A former journalist with no formal military training, General Vo Nguyen Giap defeated the French at Dien Ben Phu in 1954 and later America's South Vietnamese allies in 1975. The decades-long war for independence was one of the bloodiest and hardest fought by all combatants.
"No other wars for national liberation were as fierce or casued as many loses as this war," said Giap in 2005.

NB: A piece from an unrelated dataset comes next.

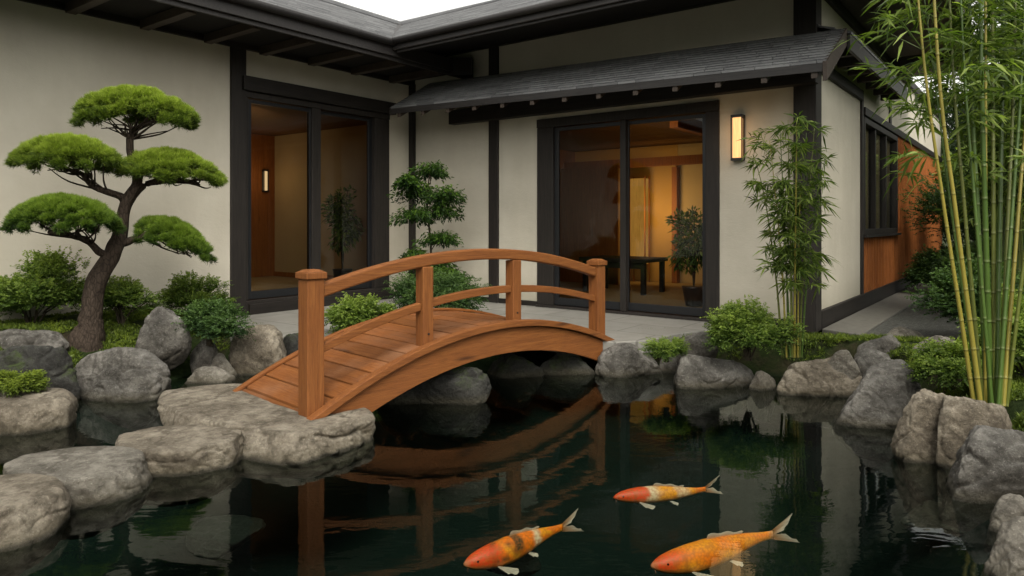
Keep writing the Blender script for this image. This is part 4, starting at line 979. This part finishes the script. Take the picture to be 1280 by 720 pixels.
# tree belt added out of view behind the viewer: blocks front light, darkens reflections
n = 60000; g_ = np.random.default_rng(5); th = g_.uniform(math.radians(158), math.radians(372), n); rad = 11+2.5*g_.random(n)+1.2*np.sin(th*9)
x_ = np.cos(th)*rad; y_ = np.sin(th)*rad+1.0; hh_ = 4.2+1.0*np.sin(th*7)+0.8*np.sin(th*17+1); z_ = g_.random(n)*hh_
keep = ~((y_ > 3.5) & (x_ < 0)); x_ = x_[keep]; y_ = y_[keep]; z_ = z_[keep]; n = len(x_)
pos = np.stack([x_, y_, z_], 1); V, T = leaves(pos, unit(g_.normal(size=(n,3))), 0.42*(0.6+0.8*g_.random(n)), 0.26*(0.7+0.6*g_.random(n)), np.clip(0.3+0.2*g_.normal(size=n)+0.06*z_, 0, 1))
wd_ = mesh_np('unseen_tree_belt', V, 4, T, M['wood_far']); tag(wd_, 'dark leaf belt added out of view behind the viewer to darken reflections', 'wood', kind='stuff')

# moss and ground blades
def blades(name, label, regions, density, seed, mat='moss', hgt=0.035):
    g_ = np.random.default_rng(seed); r = random.Random(seed); pts = []
    for (pxa, pxb, pya, pyb) in regions:
        n_ = int((pxb-pxa)*(pyb-pya)*density)
        for _ in range(n_):
            a_, b_ = r.uniform(pxa, pxb), r.uniform(pya, pyb); z0 = 0.1 if a_ < 330 else -0.02
            p = P(a_, b_, z0); z = ground_z(p.x, p.y)
            if sdist(p.x, p.y) < 0.12: continue
            if noise.noise(Vector((p.x*2.2, p.y*2.2, 3.0))) < -0.18: continue
            if a_ > 400 and (Vector((p.x, p.y, 0))-H(0,0)).dot(Vector((0.604,0.797,0))) > 0.0 and (Vector((p.x,p.y,0))-H(0,0)).dot(Vector((0.797,-0.604,0))) < L+1.45: continue
            pts.append((p.x, p.y, z))
    pos = np.repeat(np.array(pts), 9, 0); n_ = len(pos); pos[:, :2] += g_.normal(size=(n_,2))*0.016; pos[:,2] += 0.012*g_.random(n_)
    d = unit(g_.normal(size=(n_,3))*0.6+np.array([0,0,1.0])); cl = np.array([noise.noise(Vector((p[0]*7, p[1]*7, 0))) for p in pts]); cl = np.repeat(cl, 9)
    V, T = leaves(pos, d, hgt*(0.5+g_.random(n_)), hgt*0.22*(0.7+0.6*g_.random(n_)), np.clip(0.45+0.45*cl+0.15*g_.normal(size=n_), 0, 1), 0.15)
    tag(mesh_np(name, V, 4, T, M[mat]), label, 'moss', kind='stuff')
blades('moss_carpet', 'green moss carpet on the left bank around the pine', [(-40,330,392,478)], 0.6, 1)
blades('moss_carpet', 'green moss and grass on the right bank between the rocks', [(795,1060,412,462),(1050,1360,385,470),(1150,1360,455,560)], 0.42, 2, hgt=0.04)

# ------------------------------------------------------------------ KOI
def koi(head, tail, label, paint, seed, bend=0.05, fat=1.0):
    head = Vector(head); tail = Vector(tail); ax = tail-head; Lk = ax.length
    root = bpy.data.objects.new('koi', None)
    prof = [(0.0,0.012,0.012),(0.02,0.045,0.04),(0.07,0.085,0.075),(0.14,0.115,0.10),(0.24,0.138,0.122),(0.36,0.145,0.125),(0.48,0.13,0.11),(0.60,0.102,0.083),(0.70,0.075,0.058),(0.78,0.053,0.036),(0.84,0.044,0.024),(0.87,0.046,0.014)]
    xs_ = np.linspace(0, 0.87, 54); hh = np.interp(xs_, [p[0] for p in prof], [p[1] for p in prof])*Lk*0.62*fat; ww = np.interp(xs_, [p[0] for p in prof], [p[2] for p in prof])*Lk*0.66*fat
    k3 = np.array([.25,.5,.25]); hh[1:-1] = np.convolve(hh, k3, 'same')[1:-1]; ww[1:-1] = np.convolve(ww, k3, 'same')[1:-1]
    def cen(x): return Vector((x*Lk, bend*Lk*math.sin((x-0.25)*3.6)*max(0, x), -0.01*math.sin(x*3)))
    m = MB(); S = 20; cols = []
    for i, x in enumerate(xs_):
        c_ = cen(x)
        for k in range(S):
            an = 2*math.pi*k/S; y = math.cos(an)*ww[i]; z = math.sin(an)*hh[i]*(1.0 if math.sin(an) > 0 else 0.85)
            m.v.append((c_.x, c_.y+y, c_.z+z)); cols.append(gill(paint(x, math.sin(an), k, seed), x, math.sin(an)))
    for i in range(len(xs_)-1):
        for k in range(S): m.f.append((i*S+k, i*S+(k+1) % S, (i+1)*S+(k+1) % S, (i+1)*S+k))
    m.f.append(tuple(range(S-1, -1, -1))); m.f.append(tuple((len(xs_)-1)*S+k for k in range(S)))
    me = bpy.data.meshes.new('koi'); me.from_pydata(m.v, [], m.f); at = me.color_attributes.new('paint', 'FLOAT_COLOR', 'POINT'); at.data.foreach_set('color', [q for c_ in cols for q in (*c_, 1)])
    me.polygons.foreach_set('use_smooth', [True]*len(me.polygons)); me.materials.append(M['koi'])
    root = link(bpy.data.objects.new('koi', me)); tag(root, label, 'fish', 'koi swimming in the pond')
    root.location = head; root.rotation_euler = (0, 0, math.atan2(ax.y, ax.x))
    def fin(name, pts_root, pts_tip, col0, col1, n=9, droopf=None):
        q = MB(); cc = []
        rt = [Vector(p) for p in pts_root]; tp = [Vector(p) for p in pts_tip]
        a_ = spline(rt, n//max(1, len(rt)-1)+1); b_ = spline(tp, n//max(1, len(tp)-1)+1); nn = min(len(a_), len(b_)); W_ = 5
        for i in range(nn):
            for j in range(W_+1):
                t = j/W_; p = a_[i].lerp(b_[i], t)+Vector((0, 0, 0.004*math.sin(i*1.3)*t)); q.v.append(tuple(p)); cc.append([col0[z]*(1-t)+col1[z]*t for z in range(3)])
        for i in range(nn-1):
            for j in range(W_): q.f.append((i*(W_+1)+j, i*(W_+1)+j+1, (i+1)*(W_+1)+j+1, (i+1)*(W_+1)+j))
        me = bpy.data.meshes.new(name); me.from_pydata(q.v, [], q.f); at = me.color_attributes.new('paint', 'FLOAT_COLOR', 'POINT'); at.data.foreach_set('color', [z for c_ in cc for z in (*c_, 1)])
        me.polygons.foreach_set('use_smooth', [True]*len(me.polygons)); me.materials.append(M['fin']); return link(bpy.data.objects.new(name, me), root)
    org = (0.6, 0.22, 0.05); wh = (0.75, 0.66, 0.56)
    ct = cen(0.86); h = hh[-1]
    e = cen(1.0)
    # forked tail: two lobes leaning apart
    for sgn in (1, -1):
        fin('tail_fin', [ct+Vector((0,0,-h*0.2*sgn)), ct+Vector((0.004*Lk,0,h*0.4*sgn)), ct+Vector((0,0,h*0.9*sgn))],
            [e+Vector((-0.045*Lk, 0.02*Lk, 0.010*Lk*sgn)), e+Vector((0.03*Lk, 0.03*Lk+0.02*Lk*sgn, 0.05*Lk*sgn)), e+Vector((0.065*Lk, 0.035*Lk+0.03*Lk*sgn, (0.075 if sgn > 0 else 0.075)*Lk*sgn))], org, wh)
    for sgn in (1, -1):
        i = 14; p = cen(0.21)+Vector((0, ww[i]*0.85*sgn, -hh[i]*0.45))
        fin('pectoral_fin', [p, p+Vector((0.015*Lk, 0, 0)), p+Vector((0.035*Lk, 0, -0.005))], [p+Vector((0.02*Lk, 0.10*Lk*sgn, -0.01)), p+Vector((0.085*Lk, 0.115*Lk*sgn, -0.014)), p+Vector((0.12*Lk, 0.07*Lk*sgn, -0.014))], org if False else wh, wh)
        p = cen(0.50)+Vector((0, 0.06*Lk*sgn*0.8, -0.045*Lk))
        fin('pelvic_fin', [p, p+Vector((0.012*Lk, 0, 0)), p+Vector((0.025*Lk, 0, 0))], [p+Vector((0.02*Lk, 0.045*Lk*sgn, -0.01)), p+Vector((0.055*Lk, 0.05*Lk*sgn, -0.012)), p+Vector((0.075*Lk, 0.02*Lk*sgn, -0.012))], wh, wh)
    xs2 = [0.36, 0.46, 0.56, 0.64]; rt = [cen(x)+Vector((0,0,float(np.interp(x, xs_, hh))*0.96)) for x in xs2]
    tp = [cen(x+0.03)+Vector((0, 0.012*Lk, float(np.interp(x, xs_, hh))+d_*Lk)) for x, d_ in zip(xs2, (0.020, 0.016, 0.009, 0.004))]
    fin('dorsal_fin', rt, tp, org, wh)
    for sgn in (1, -1):
        i = 5; p = cen(0.075)+Vector((0, float(np.interp(0.075, xs_, ww))*0.88*sgn, float(np.interp(0.075, xs_, hh))*0.38))
        me = bpy.data.meshes.new('eye'); bm = bmesh.new(); bmesh.ops.create_uvsphere(bm, u_segments=10, v_segments=8, radius=0.0055); bm.to_mesh(me); bm.free(); me.materials.append(M['eye'])
        eo = link(bpy.data.objects.new('eye', me), root); eo.location = p
        p2 = cen(0.015)+Vector((0.0, 0.014*sgn, -0.012)); b = MB(); b.tube([p2, p2+Vector((-0.006, 0.01*sgn, -0.012))], [0.002, 0.001], 5); b.build('barbel', M['koi'], root)
    return root
def nz_(x, s, k, seed, f=7): return noise.noise(Vector((x*f+seed*3.1, math.cos(2*math.pi*k/20)*1.1, s*1.1+seed)))
OR = (0.95, 0.20, 0.004); RD = (0.80, 0.055, 0.006); WH = (0.78, 0.62, 0.42); YE = (0.92, 0.36, 0.012); BK = (0.035, 0.03, 0.012); PK = (0.7, 0.3, 0.16)
def mixv(a, b, t): t = max(0, min(1, t)); return tuple(p*(1-t)+q*t for p, q in zip(a, b))
def gill(c, x, s): return mixv(c, (0.30, 0.07, 0.01), 0.55*sm(0.012, 0.003, abs(x-0.185+0.02*s*s))*sm(0.9, 0.5, abs(s)))
def belly(c, s): return mixv(c, (0.70, 0.40, 0.10), 0.8*sm(0.0, -0.9, s))
def paint1(x, s, k, sd):
    c = mixv(OR, YE, 0.5+nz_(x, s, k, sd)); c = mixv(RD, c, sm(0.05, 0.22, x+0.05*nz_(x, s, k, sd)))
    if x < 0.03: c = mixv(PK, c, x/0.03)
    return belly(mixv(c, WH, sm(0.82, 0.87, x)*0.5), s)
def paint2(x, s, k, sd):
    n_ = nz_(x, s, k, sd, 9); c = mixv(RD, OR, sm(0.2, 0.3, x)); c = mixv(c, YE, sm(0.0, 0.3, n_)*sm(.2,.3,x))
    c = mixv(c, WH, sm(0.06, 0.02, abs(x-0.60+0.04*n_))); 
    if s > -0.2: c = mixv(c, BK, sm(0.045, 0.02, abs(x-0.40+0.05*n_))*sm(-0.15, 0.15, s)); c = mixv(c, BK, sm(0.0, 0.12, nz_(x, s, k, sd+4, 11))*sm(0.10, 0.04, abs(x-0.27)))
    if x < 0.03: c = mixv(PK, c, x/0.03)
    return belly(c, s)
def paint3(x, s, k, sd):
    n_ = nz_(x, s, k, sd, 8); c = mixv(RD, WH, sm(0.27, 0.31, x+0.06*n_)); c = mixv(c, YE, sm(0.36, 0.46, x+0.05*n_)); c = mixv(c, WH, sm(0.10, 0.05, abs(x-0.63+0.05*n_))*0.8); c = mixv(c, OR, sm(0.72, 0.8, x))
    return belly(c, s)
kz = -0.425
koi(P(814, 708, kz), P(996, 668, kz), 'plain orange koi, the largest and rightmost of the three', paint1, 1, 0.085, 0.92)
koi(P(580, 706, kz), P(726, 656, kz), 'red-orange koi with black patches and a white band, leftmost of the three', paint2, 2, 0.08, 1.02)
koi(P(767, 622, kz), P(895, 607, kz), 'smaller koi with red head and pale yellow back, farthest from the viewer', paint3, 3, -0.05, 0.85)

# ------------------------------------------------------------------ SKY, SUN, CAMERA
wd = bpy.data.worlds.new('World'); SC.world = wd; wd.use_nodes = True; nt = wd.node_tree
bg = nt.nodes['Background']; sky = nt.nodes.new('ShaderNodeTexSky'); sky.sky_type = 'NISHITA'; sky.sun_disc = False
EL, AZ = math.radians(50), math.radians(170)
sky.sun_elevation = EL; sky.sun_rotation = AZ; sky.air_density = 1.0; sky.dust_density = 4.0; sky.ozone_density = 1.0
hs = N(nt, 'ShaderNodeHueSaturation', {'Saturation': 0.10, 'Value': 2.2, 'Color': sky.outputs[0]})
tcw = N(nt, 'ShaderNodeTexCoord'); cl = noi(nt, tcw.outputs['Generated'], 3.0, 5, 0.6)
mx = mixc(nt, 1.0, hs.outputs[0], ramp(nt, cl, [(0.3, (0.88,0.86,0.81)), (0.7, (1.12,1.08,0.98))]), 'MULTIPLY')
nt.links.new(mx, bg.inputs[0]); bg.inputs[1].default_value = 0.15
sd = bpy.data.lights.new('sun', 'SUN'); sd.energy = 1.2; sd.angle = math.radians(16); sd.color = (1.0, 0.92, 0.80)
so = bpy.data.objects.new('sun', sd); link(so)
dirv = Vector((math.sin(AZ)*math.cos(EL), math.cos(AZ)*math.cos(EL), math.sin(EL)))
so.rotation_euler = dirv.to_track_quat('Z', 'Y').to_euler(); so.location = (-4, -6, 12)
cd = bpy.data.cameras.new('camera'); cam = bpy.data.objects.new('camera', cd); link(cam)
cam.location = (0, 0, CH); cam.rotation_euler = (math.pi/2, 0, 0); cd.sensor_width = 36; cd.lens = F/1280*36; cd.shift_y = -(360-HZ)/1280; cd.clip_start = 0.05; cd.clip_end = 2000
SC.camera = cam
SC.view_settings.view_transform = 'Standard'; SC.view_settings.look = 'None'; SC.view_settings.exposure = 0
SC.render.engine = 'CYCLES'; SC.cycles.max_bounces = 8; SC.cycles.transparent_max_bounces = 16; SC.cycles.glossy_bounces = 4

General Giap began his military career fighting the Japanese with Ho Chi Minh in 1944. After the war, the guerrilla fighters conducted a 10-year campaign to drive the French colonial power out. Catching an elite army of paratroopers and Legionnaires at a mountain fortress of Dien Ben
Phu, Giap used women and children to drag field guns over steep mountain passages and began a bloody 54-day siege. Giap's reputation for ruthlessness was sealed by Dien Ben Phu; of the 10,000 French troops that began the siege, less than 900 made it home to France.
Roughly 20 years later, General Giap defeated a demoralized and disorganized South Vietnamese Army after the U.S. Congress cut off much-needed material. At the height of the war in the late 1960s, over 500,000 American troops were engaged in combat. The American casualties were staggering, with 58,286 KIA's, 153,000 wounded, and 1,645 MIAs. After the fall of Saigon to Giap's Army of the North, the death toll reached unprecedented levels with millions being executed, starved, or worked to death in "re-education" camps.
Giap's tenacity and ruthlessness became his trademarks as he fought two of the world's most technlogically advanced militaries. "At the end, it was the human factor that determined victory," said General Giap.